Here is the whole 歇后语 saying: “此地无银三百两 – 隔壁王二不曾偷”; the second half -- unstated but implied -- is “Gébì Wáng Èr bù céng tóu (next-door-neighbor Wáng Ér didn’t steal [the silver]).” 

The story goes that a man named Zhāng Sān buried 300 taels of silver, and then posted a sign at the place where they were buried, saying that they weren’t there. His neighbor Wáng Èr sees the sign and infers from it that silver is indeed buried there. So he digs it up and steals it. Then he posts his own sign in the same place, denying that he, next-door neighbor Wáng Èr,  had stolen it. 

 You can see how this applies directly to our story here, in which neighbors are protesting that the harm that someone has done to their neighbor wasn’t done by them, when (quite likely) it was! 

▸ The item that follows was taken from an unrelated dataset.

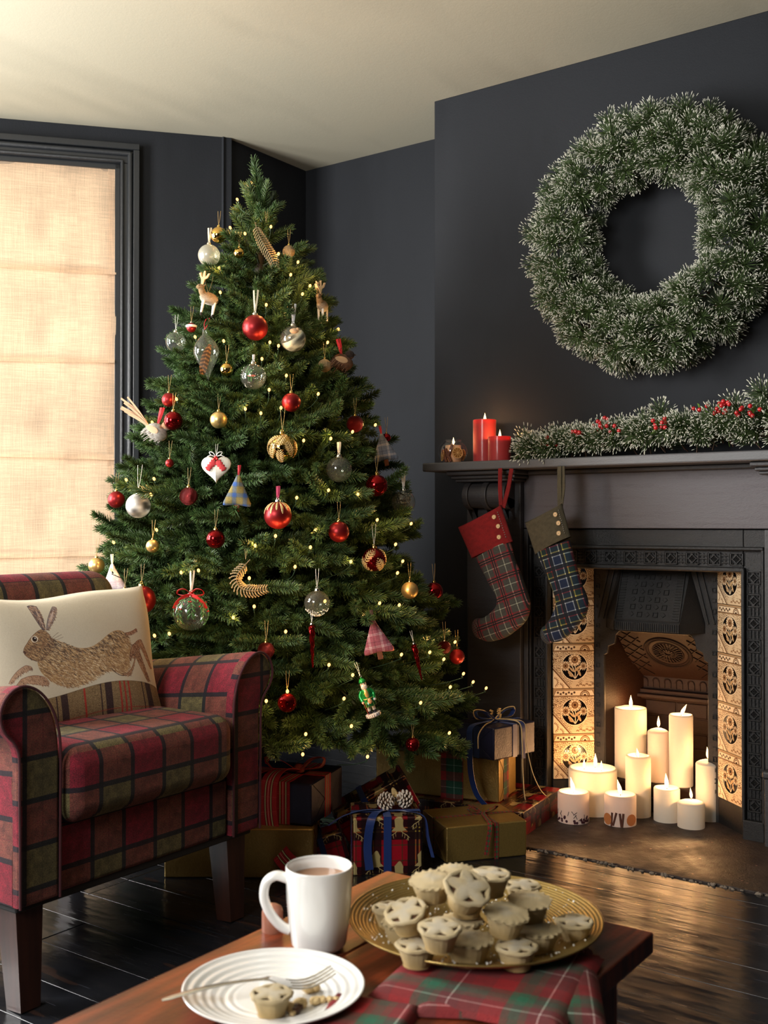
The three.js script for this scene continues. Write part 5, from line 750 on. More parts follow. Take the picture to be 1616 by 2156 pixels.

https://en.wiktionary.org/wiki/此地無銀三百兩#Chinese 

Posted on: 定做的噩梦
January 02, 2008, 11:51 PM

Just caught up on this one, after being away for Christmas -- very useful! And ... 我不是鸡蛋里挑骨头,故意找茬儿 ... but some of the English glosses (especially for the sentence examples at the Expansion page), 做得实在是不敢恭维 ! For example, here's the Expansion page's first sentence example for 裹 guo3 "wrap around" (or, in the present dialogue's context -- as was nicely explained in the podcast discussion -- "fit [too] tightly / be [too] snug"): 太冷啦,闹钟叫了一次又一次,我还是裹在被子里不想起来。 (Roughly: "It was way too cold; the alarm clock rang again and again, but I just stayed wrapped up in my quilt, not even thinking of getting up") And here's the phrase-by-phrase gloss: "too - cold - [la] - to stir up - to call - again and yet again - I - still to be - wrap around - at - quilt - mile - not - [xiang3] - to think." Obviously, a phrase-for-phrase gloss is not going to give an idiomatic translation, and that's not the point. But, come on -- "to stir up" for 闹钟, or "at - quilt - mile" for 在被子里??? And what's up with the gloss for 不想起来 coming out as "not - [xiang3] - to think"? Evidently, the glossing procedure skipped 想, and transposed its gloss into the slot for 起来! The pdf transcript vocabulary glosses are usually better. But in this lesson, for example, "structured" for 笔挺 bi3tıng3 is perplexing, to say the least. – And "wrap" for 裹 guo3 is again not quite to the point here (see above). Ideal for such cases, in my view, would be a literal gloss (裹 “wrap around”) followed by a more specific one that includes the relevant phrasal context (裹在身上 "fit [too] tightly / be [too] snug"). Much of the problem here is probably attributable to some kind of mechanical look-up algorithm that is not looking at the particular text or context at all. That's understandable -- and even imperfect glossing can be very useful! But is there any chance that some of these problems could be manually edited / corrected? And don't get me wrong -- Chinesepod is STILL by far the best language podcast on the web. (I'm waiting for Spanishpod to catch up, and in time I think it might. But they still need to expand into the upper-intermediate / advanced / media domains.) Happy New Year -- 新年快乐!